Liu Jianchao, a spokesman for China’s Foreign Ministry, said at his semiweekly news conference on Tuesday in Beijing that the Chinese government had a right to censor Web sites that violated the country’s laws. He added that “some Web sites,” which he did not identify, had violated China’s law against secession by suggesting that there were two Chinas — a reference to the Beijing government’s longstanding position that mainland China and Taiwan form a single China.

“I hope that the Web sites in question will be able to self-regulate, and not do things that will violate Chinese law, and for the sake of both sides, develop conditions for Web site cooperation,” Mr. Liu said, according to a transcript posted on the Foreign Ministry’s Web site.
(...)
The government’s action comes as the Chinese economy has slowed sharply this autumn. Chinese leaders have begun cautioning about potential risks to social stability caused by high unemployment. Chinese officials have followed a pattern over the years of censoring the Internet more tightly at times of economic or political stress.

The sites involved in the latest censoring expedition include Asiaweek and the Ming Pao newspaper, both based in Hong-Kong, the BBC and Voice of America.

The Chinese spokesperson justified this new regression to pre-Olympic censorship standards by saying that other countries, such as Great Britain and Australia, have taken similar steps in restricting Internet access.

We have heard that trick many times before.
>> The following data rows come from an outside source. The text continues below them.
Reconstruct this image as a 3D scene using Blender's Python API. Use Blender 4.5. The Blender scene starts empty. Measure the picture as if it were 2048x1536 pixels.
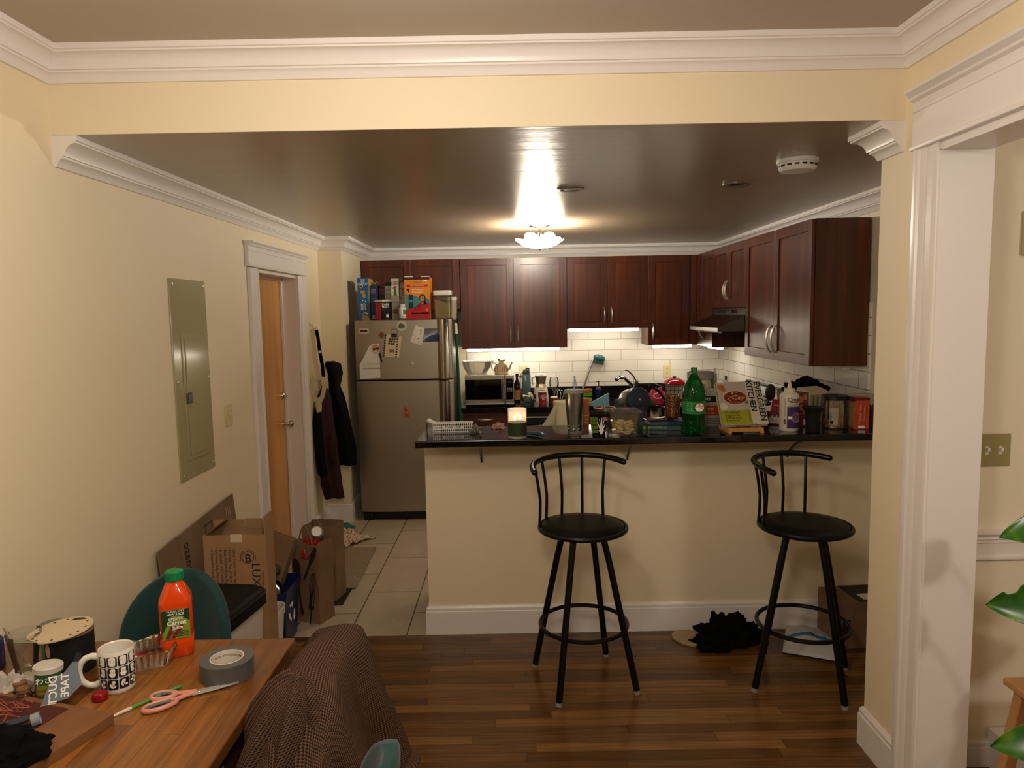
import bpy, bmesh, math, random
from math import sin, cos, pi, radians
from mathutils import Vector, Matrix
random.seed(7)
SC = bpy.context.scene
COL = SC.collection

# ------------------------------------------------------------------ colour / materials
def lin(h):
    h = h.lstrip('#')
    c = [int(h[i:i+2], 16)/255 for i in (0, 2, 4)]
    return tuple((x/12.92 if x <= .04045 else ((x+.055)/1.055)**2.4) for x in c) + (1,)
MC = {}
class N:
    def __init__(s, name):
        s.m = bpy.data.materials.new(name); s.m.use_nodes = True
        s.t = s.m.node_tree; s.b = s.t.nodes['Principled BSDF']
    def n(s, typ, **kw):
        x = s.t.nodes.new(typ)
        for k, v in kw.items():
            if k in x.inputs: x.inputs[k].default_value = v
            else: setattr(x, k, v)
        return x
    def l(s, a, b): s.t.links.new(a, b)
    def set(s, **kw):
        for k, v in kw.items(): s.b.inputs[k.replace('_', ' ')].default_value = v
    def coord(s, scale=(1, 1, 1), rot=(0, 0, 0), kind='Object'):
        tc = s.n('ShaderNodeTexCoord'); mp = s.n('ShaderNodeMapping')
        mp.inputs['Scale'].default_value = scale; mp.inputs['Rotation'].default_value = rot
        s.l(tc.outputs[kind], mp.inputs['Vector']); return mp.outputs['Vector']
    def noise(s, vec, scale, detail=3, rough=.55):
        x = s.n('ShaderNodeTexNoise'); x.inputs['Scale'].default_value = scale
        x.inputs['Detail'].default_value = detail; x.inputs['Roughness'].default_value = rough
        if vec is not None: s.l(vec, x.inputs['Vector'])
        return x.outputs['Fac']
    def ramp(s, fac, stops, interp='LINEAR'):
        r = s.n('ShaderNodeValToRGB'); e = r.color_ramp.elements; r.color_ramp.interpolation = interp
        while len(e) < len(stops): e.new(.5)
        for el, (p, c) in zip(e, stops):
            el.position = p; el.color = lin(c) if isinstance(c, str) else c
        s.l(fac, r.inputs['Fac']); return r.outputs['Color']
    def mix(s, fac, a, b, mode='MIX'):
        x = s.n('ShaderNodeMix', data_type='RGBA', blend_type=mode)
        for sock, v in ((x.inputs[0], fac), (x.inputs[6], a), (x.inputs[7], b)):
            if hasattr(v, 'is_linked') or hasattr(v, 'links'): s.l(v, sock)
            elif isinstance(v, str): sock.default_value = lin(v)
            else: sock.default_value = v
        return x.outputs[2]
    def math(s, op, a, b=0.0):
        x = s.n('ShaderNodeMath', operation=op)
        for sock, v in ((x.inputs[0], a), (x.inputs[1], b)):
            if hasattr(v, 'links'): s.l(v, sock)
            else: sock.default_value = v
        return x.outputs[0]
    def bump(s, h, strength=.2, dist=.002):
        x = s.n('ShaderNodeBump', Strength=strength, Distance=dist)
        s.l(h, x.inputs['Height']); s.l(x.outputs['Normal'], s.b.inputs['Normal'])
    def col(s, c): s.l(c, s.b.inputs['Base Color'])

def mat(name, c, rough=.5, metal=0, var=0, bump=0, bscale=60, coat=0, emit=0, trans=0, ior=1.45, alpha=1, sss=0, spec=None, sheen=0):
    if name in MC: return MC[name]
    k = N(name); C = lin(c)
    k.set(Base_Color=C, Roughness=rough, Metallic=metal, IOR=ior)
    if coat: k.set(Coat_Weight=coat, Coat_Roughness=.08)
    if trans: k.set(Transmission_Weight=trans)
    if alpha < 1: k.set(Alpha=alpha)
    if spec is not None: k.set(Specular_IOR_Level=spec)
    if sheen: k.set(Sheen_Weight=sheen)
    if emit: k.set(Emission_Color=C, Emission_Strength=emit)
    if var or bump:
        v = k.coord(); nz = k.noise(v, bscale, 4)
        if var:
            d = tuple(x*(1-var) for x in C[:3])+(1,); u = tuple(min(1, x*(1+var)) for x in C[:3])+(1,)
            k.col(k.ramp(k.noise(v, bscale*.35, 4), [(.3, d), (.7, u)]))
        if bump: k.bump(nz, bump, .003)
    MC[name] = k.m; return k.m

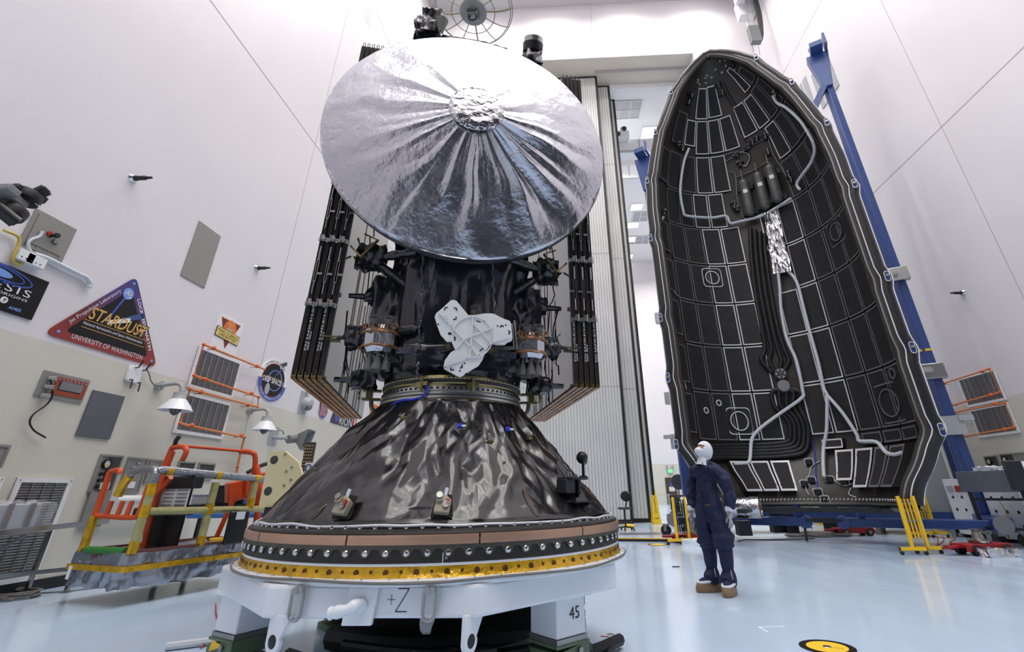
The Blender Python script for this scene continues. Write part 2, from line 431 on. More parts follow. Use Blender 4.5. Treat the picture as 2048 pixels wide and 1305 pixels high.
# ------------------------------------------------------------------ tall folding doors
def leaf(name, x0, x1, y, z1, pitch=.125):
    d = MB(); n = int((x1-x0)/pitch); prof = []
    for i in range(n):
        x = x0+(x1-x0)*i/n; w = (x1-x0)/n
        prof += [(x, y), (x+w*.72, y), (x+w*.8, y+.035), (x+w*.92, y+.035)]
    prof.append((x1, y))
    k = len(prof)
    d.add([(p[0], p[1], z) for z in (0.12, z1-.05) for p in prof], [(i, i+1, k+i+1, k+i) for i in range(k-1)])
    o = struct(d.build(name, 'door_white', smooth=0)); return o
for nm, x0, x1, y, ztop in (('door_1', XL, 2.42, 20.6, 23.3), ('door_2', 2.5, 3.2, 21.25, 23.2), ('door_3', 3.25, 3.62, 22.4, 23.2)):
    o = leaf(nm, x0, x1, y, ztop)
    f = MB(); f.box((x1+.04, y+.06, ztop/2), (.1, .2, ztop)); f.box(((x0+x1)/2, y+.06, .07), (x1-x0, .16, .14)); f.box(((x0+x1)/2, y+.06, ztop), (x1-x0+.1, .16, .1))
    f.build('edge_seal', 'black_rubber', o)
    pf = MB()
    for z in (5.2, 11.6, 17.4): pf.box(((x0+x1)/2, y-.004, z), (x1-x0, .01, .02))
    pf.build('joint_strip', 'groove', o)
    rv = MB()
    for i in range(int((x1-x0)/.9)+1):
        for z in [k*1.45+.5 for k in range(15)]: rv.box((x0+.15+i*.9, y-.006, z), (.03, .012, .03))
    rv.build('rivets', 'grey_mid', o, kind='stuff')
struct(slab('trim_12', XL, 7.83, 21.3, 21.6, 23.0, 23.4, 'white_paint'))
struct(slab('trim_13', 2.4, 7.83, 20.2, 20.3, 23.25, 23.4, 'groove'))
# ------------------------------------------------------------------ the room beyond
struct(slab('ceiling_far', XL, 14.4, 21.3, YE+.4, 23.4, 23.7, 'white_flat'))
struct(slab('wall_far', XL, 14.4, YE, YE+.4, 0, 23.4, 'wall_two_tone'))
struct(slab('wall_far_right', 14.0, 14.4, 21.3, YE, 0, 23.4, 'wall_two_tone'))
struct(slab('wall_far_left', XL-.4, XL, 21.5, YE, 0, 23.4, 'wall_two_tone'))
p = onY(1340, 958, YE)
d4 = struct(slab('door_4', p.x-.45, p.x+.5, YE-.08, YE, 0, 2.08, 'brown_door'))
slab('door_handle', p.x+.36, p.x+.44, YE-.16, YE-.08, .95, 1.2, 'steel', d4)
n_ = slab('notice_plate', p.x-.18, p.x+.28, YE-.1, YE-.08, 1.0, 1.35, 'white_flat', d4)
Mf = lambda x, z, y=YE-.1: basis((x, y, z), (1,0,0), (0,0,1), (0,-1,0))
text('EXIT', Mf(p.x+.05, 1.26), .3, .1, 'print_red', n_); text('ONLY', Mf(p.x+.05, 1.1), .3, .1, 'print_red', n_)
slab('kick_plate', p.x-.06, p.x+.12, YE-.1, YE-.08, 1.42, 1.7, 'print_blue', d4)
q = onY(1340, 943, YE)
ex = thing('exit_sign', 'small green lit exit sign with two lamp heads above the brown door', 'sign', (q.x, YE-.12, q.z))
MB().box((q.x, YE-.08, q.z), (.5, .15, .4)).build('housing', 'grey_light', ex)
MB().box((q.x, YE-.17, q.z), (.36, .02, .26)).build('lit_face', 'green_lit', ex)
text('EXIT', Mf(q.x, q.z, YE-.185), .3, .16, 'print_white', ex)
for s in (-1, 1):
    hd = MB(); hd.cyl((q.x+s*.22, YE-.1, q.z+.2), (q.x+s*.25, YE-.1, q.z+.34), .02); hd.cyl((q.x+s*.25, YE-.05, q.z+.4), (q.x+s*.25, YE-.2, q.z+.38), .09)
    hd.build('lamp_head', 'grey_light', ex)
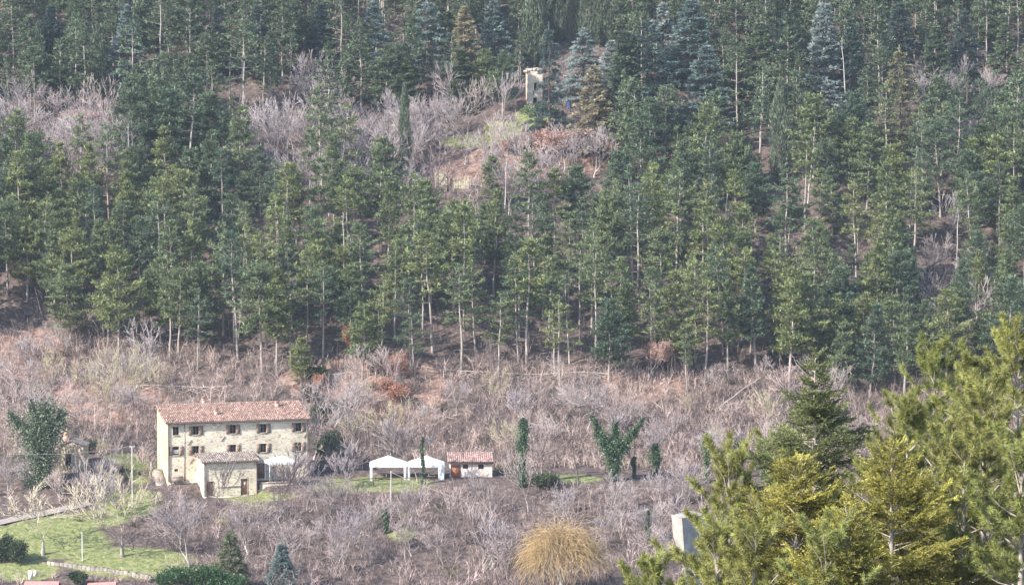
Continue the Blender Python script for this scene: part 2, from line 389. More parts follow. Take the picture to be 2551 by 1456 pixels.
def tile_roof(mb, W, run, rise, x0, y0, z0, pitch=.25, rows=14, sign=1, amp=.055, seed=1):
    """rows of round tiles: corrugated, stepped down row by row, each column a little uneven"""
    rr = np.random.default_rng(seed)
    ncol = max(3, int(W/pitch)); per = 6
    xs = np.linspace(0, W, ncol*per+1)
    col = np.minimum((xs/W*ncol).astype(int), ncol-1)
    prof = np.abs(np.sin(pi*xs/W*ncol))**.8*amp*2
    ln = math.hypot(run, rise); uy, uz = run/ln, rise/ln
    for r in range(rows):
        a, b = r/rows, (r+1)/rows
        jit = rr.normal(size=ncol)*.012; tint = np.clip(1 + rr.normal(size=ncol)*.26, .45, 1.7)
        lo = np.stack([x0 + xs, np.full_like(xs, y0 + sign*run*a), z0 + rise*a + prof + .045 + jit[col]], 1)
        hi = np.stack([x0 + xs, np.full_like(xs, y0 + sign*run*b), z0 + rise*b + prof + jit[col]], 1)
        n = len(xs); i = np.arange(n-1)
        tint_f = tint[col[:-1]]
        mb.indexed(np.concatenate([lo, hi]), np.stack([i, i+1, i+1+n, i+n], 1), tint_f)
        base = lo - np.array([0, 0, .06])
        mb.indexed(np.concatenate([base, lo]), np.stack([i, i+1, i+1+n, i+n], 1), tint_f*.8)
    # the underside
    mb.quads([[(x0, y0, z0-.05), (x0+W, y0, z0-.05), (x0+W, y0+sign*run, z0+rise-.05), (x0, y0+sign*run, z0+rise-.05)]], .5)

def window(parent, x, z, w, h, y, leaves=(1, 1), name='window', lw=.52, blind=False, closed=False):
    f = MB(); t = .07
    f.box(x, x+t, y, y+.06, z, z+h); f.box(x+w-t, x+w, y, y+.06, z, z+h); f.box(x+t, x+w-t, y, y+.06, z+h-t, z+h); f.box(x+t, x+w-t, y, y+.06, z, z+t)
    f.box(x+w/2-t*.6, x+w/2+t*.6, y+.003, y+.06, z+t, z+h-t)
    fo = f.build(name, M['frame'], parent)
    MB().box(x+t*.5, x+w-t*.5, y+.07, y+.10, z+t*.5, z+h-t*.5).build('pane', M['glass'], fo)
    s = MB().box(x-.08, x+w+.08, -.09, .05, z-.09, z-.004); s.build('sill', M['kerb'], fo)
    if blind: MB().box(x+t, x+w-t, y-.02, y-.002, z+.18, z+h*.62).build('blind', M['white'], fo)
    def leaf(a):
        l = MB(); l.box(a, a+lw, -.075, -.03, z-.03, z+h+.03)
        for k in (0.12, .5, .86): l.box(a+.02, a+lw-.02, -.092, -.077, z+h*k-.03, z+h*k+.03, .8)
        l.build('shutter', M['shutter'], parent)
    if leaves[0]: leaf(x-lw-.03)
    if leaves[1]: leaf(x+w+.03)
    return fo

ANG = R(17.5)
WID, DEP, HT = 18.9, 6.9, 7.75
RY = 6.3
p0 = pt(418, 1199, 420.0)
house = empty('stone_farmhouse', p0, ANG)
tag(house, 'long three-storey stone farmhouse with red tile roof and brown shutters', 'farmhouse')
def ux(cx): return (cx-462)/1558*WID
ctop = HT - .55
wins = []
for cx, lv in ((553, (0, 0)), (774, (1, 1)), (1182, (1, 1)), (1519, (1, 1)), (1911, (1, 1))): wins.append((ux(cx)-.40, 6.05, .80, 1.14, lv, False))
for cx, lv in ((555, (1, 1)), (774, (1, 1)), (1184, (1, 1)), (1519, (1, 1)), (1911, (1, 1))): wins.append((ux(cx)-.40, 3.45, .80, 1.14, lv, cx == 555))
small = [(ux(555)-.25, 1.32, .5, .32), (ux(1635)-.25, 1.25, .5, .28), (ux(1915)-.25, 1.25, .5, .3)]
doors = [(ux(1490)-.5, .02, 1.0, 1.95)]
holes = [(x, x+w, z, z+h) for x, z, w, h, *_ in wins] + [(x, x+w, z, z+h) for x, z, w, h in small] + [(x, x+w, 0.02, z+h) for x, z, w, h in doors]
w = MB(); hole_wall(w, WID, HT, holes)
w.box(0, WID, .02, DEP-.02, -2.5, -.01)
w.build('wall', M['stone'], house)
RISE = 1.62
gb = MB()
for gx, sg in ((0, -1), (WID, 1)):
    q = [(gx, 0.001, 0), (gx, DEP, 0), (gx, DEP, HT), (gx, 0.001, HT)]; gb.quads([q, [(gx, 0.001, HT), (gx, DEP, HT), (gx, DEP, HT+RISE-.25), (gx, RY, HT+RISE-.06)]])
gb.quads([[(0, DEP, 0), (WID, DEP, 0), (WID, DEP, HT+RISE-.25), (0, DEP, HT+RISE-.25)]])
gb.build('gable_wall', M['stone_gable'], house)
rb = MB(); ov = .42; sl_ = RISE/RY
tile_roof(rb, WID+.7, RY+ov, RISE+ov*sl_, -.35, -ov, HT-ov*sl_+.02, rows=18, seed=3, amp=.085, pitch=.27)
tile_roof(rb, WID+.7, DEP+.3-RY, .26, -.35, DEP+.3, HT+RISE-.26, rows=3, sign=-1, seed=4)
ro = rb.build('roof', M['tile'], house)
rg_ = MB(); n = 60
xs = np.linspace(-.36, WID+.36, n)
rg_.tubes(np.stack([xs[:-1], np.full(n-1, RY), np.full(n-1, HT+RISE+.06)], 1), np.stack([xs[1:], np.full(n-1, RY), np.full(n-1, HT+RISE+.06)], 1), .15, .13, 8, 1.1)
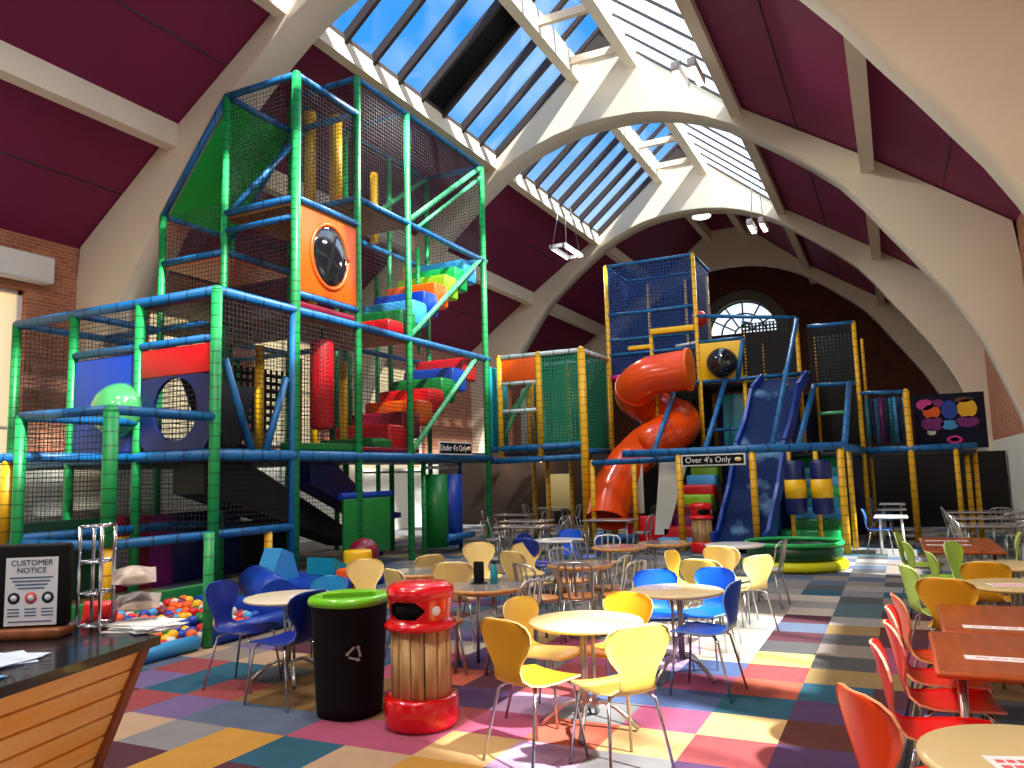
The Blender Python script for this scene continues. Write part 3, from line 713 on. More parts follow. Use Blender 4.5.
# black slide hopper with blue side tubes
F.rail((X[0], 9.1, 3.72), (X[0], 9.72, D1), r=0.075); F.rail((X[0], 10.5, 3.55), (X[0], 10.0, D1), r=0.075); F.rail((X[0], 10.66, 0.0), (X[0], 10.66, 4.75), r=0.07)
F.part('slide_hopper', MB().prism([(9.2, 3.5), (9.75, D1 + .1), (9.95, D1 + .1), (10.4, 3.4)], 'x', X[0] - 1.1, X[0] - .6), 'black_fabric')
F.part('perforated_sheet', MB().sheet((X[1], 11.0, 2.4), (X[1], 12.0, 2.4), (X[1], 12.5, 4.0), (X[1], 11.0, 4.0)), 'perf')
sl = MB(); sl.prism([(9.4, 2.2), (10.2, 2.2), (13.6, 0.55), (14.3, 0.5), (14.3, 0.38), (13.4, 0.38), (9.4, 1.6)], 'x', X[1] + .3, X[1] + 1.0)
F.part('slide_chute', sl, 'black_fabric')
F.part('slide_chute', MB().prism([(11.6, 2.15), (12.2, 2.15), (13.9, 1.1), (14.6, 1.0), (14.6, 0.9), (13.7, 0.85), (11.6, 1.7)], 'x', X[0] - .9, X[0] - .4), 'navy')
# green panel, blue roll and the two tall rollers below the deck
F.part('crawl_panel', MB().rbox(X[0] - .06, X[0] + .02, 12.1, 13.6, 0.3, 1.38, 0.02), 'green')
F.part('padded_roll', MB().tube([(X[0] - .05, 12.05, 1.44), (X[0] - .05, 13.7, 1.44)], 0.065, 12), 'blue')
for y, c in ((15.8, 'green'), (16.45, 'blue')):
    F.part('roller', MB().tube([(X[0] - .25, y, 0.15), (X[0] - .25, y, 1.82)], 0.3, 20), c)
F.rail((X[0] - .25, 15.3, 1.98), (X[0] - .25, 16.95, 1.98), 'white_rail', 0.05)
F.post(X[0] - .25, 15.3, 0, 2.1, r=0.075); F.post(X[0] - .25, 16.95, 0, 2.1, 'blue_rail', r=0.075)
# yellow rollers between the decks
for x, y, z0, z1, r in ((-10.6, 11.0, D1, 4.3, .09), (-10.9, 12.9, D1, 4.3, .08), (-10.6, 13.5, D1, 4.3, .08), (-10.9, 12.75, D4, 9.7, .13), (-10.4, 13.0, D4, 9.6, .14), (-11.0, 15.2, D4, 9.2, .1), (-11.2, 13.2, D2, D4, .09), (-11.0, 16.6, D2, D4 - .3, .09), (-11.6, 13.2, D1, 4.4, .09)):
    F.part('roller', MB().tube([(x, y, z0), (x, y, z1)], r, 12), 'yellow')
for x, y, z0, z1 in ((-10.9, 13.5, D4, 9.7), (-11.2, 16.9, D1, D4), (-11.8, 14.6, D1, D2), (-12.2, 15.8, D1, D2)):
    F.post(x, y, z0, z1, 'green_post', 0.08)
# toddler corner panels at floor level
xb = -11.6
for k, (a, b_, c) in enumerate(((7.3, 8.6, 'darkgreen'), (8.6, 9.5, 'maroon_v'), (9.5, 10.0, 'purple'), (10.0, 11.6, 'navy'), (11.6, 13.2, 'black_fabric'))):
    F.part('wall_panel', MB().rbox(xb - .08, xb, a, b_, 0.02, 1.25 if k < 4 else 1.0, 0.02), c)
mf = MB(); 
for a, b_, c, d in ((8.55, 9.25, .2, .27), (8.55, 9.25, .85, .92), (8.55, 8.62, .2, .92), (9.18, 9.25, .2, .92)): mf.box(xb + .01, xb + .06, a, b_, c, d)
mr = F.part('mirror_frame', mf, 'yellow'); MB().box(xb + .005, xb + .02, 8.6, 9.2, .25, .88).build('mirror', 'steel', mr)
F.part('wall_panel', MB().rbox(-8.56, -8.48, 4.9, 7.9, 0.02, 0.42, 0.02), 'green')
F.part('wall_panel', MB().rbox(-10.9, -10.8, 14.2, 14.9, 0.3, 1.0, 0.02), 'purple')
F.part('wall_panel', MB().rbox(-10.9, -10.8, 14.2, 15.2, 0.0, 0.32, 0.02), 'navy')
# stray rail lying on the right end
F.rail((X[0] + .05, Y[5] - 1.0, 0.35), (X[0] + .05, Y[5] - 2.2, 0.35), 'blue_rail', 0.1)

# red punch bag hanging inside the frame
pb = root('punch_bag', (-9.95, 12.0, 2.7), 'long red hanging bag inside the green and blue frame below the orange panel', 'punch bag')
MB().lathe([(0.02, 2.72), (0.2, 2.74), (0.23, 2.8), (0.23, 4.4), (0.2, 4.48), (0.02, 4.5)], (-9.95, 12.0, 0), 20).build('bag', 'red', pb)
MB().tube([(-9.95, 12.0, 4.5), (-9.95, 12.0, 4.72)], 0.02, 6).build('strap', 'black', pb)

# hanging sign boards
def sign(name, x, y, z, w, h, text, label, rz, size):
    r = root(name, (x, y, z), label, 'sign', 'age limit signs on the play frames')
    r.rotation_euler = (0, 0, 0); R = Matrix.Translation((x, y, z)) @ Matrix.Rotation(rz, 4, 'Z')
    MB().box(-w / 2 - .03, w / 2 + .03, -.01, .02, -h / 2 - .03, h / 2 + .03).xform(R).build('border', 'ink_white', r)
    MB().box(-w / 2, w / 2, -.02, -.005, -h / 2, h / 2).xform(R).build('board', 'black', r)
    p = R @ Vector((-w * 0.08, -.023, 0)); lettering('lettering', text, size, p, (PI / 2, 0, rz), 'ink_white', r)
    ic = MB().lathe([(0.001, 0), (h * .3, 0), (h * .3, .006), (0.001, .006)], (0, 0, 0), 14).xform(R @ Matrix.Translation((w * .41, -.022, 0)) @ Matrix.Rotation(PI / 2, 4, 'X') @ Matrix.Diagonal((1.3, .8, 1, 1)))
    ic.build('emblem', 'table_cream', r)
    return r
sign('hanging_sign', X[0] + .14, 16.12, 2.42, 1.45, 0.24, "Under 4's Only", 'black sign with white lettering Under 4s Only above the green and blue rollers', PI / 2, 0.2)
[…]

What the regime refers to is attempts, as flawed as they may be, by Great Britain and Australia to block child pornography and terrorist websites, and using that example to ban perfectly legitimate content, such as the one found in the above-mentioned sites.

China may try to portray itself as a progressive country striving to turn the Internet into a "harmonious" means of communication "based on ethics and morality by consensus," as it periodically tries to sell it to the rest of the world at international fora.

The reality is, of course, whenever those functionaries get back to China, those lofty goals will crumble under the weight of any given "pressing necessities."

Today it was Taiwan. Tomorrow it could be anything else. Just search this blog.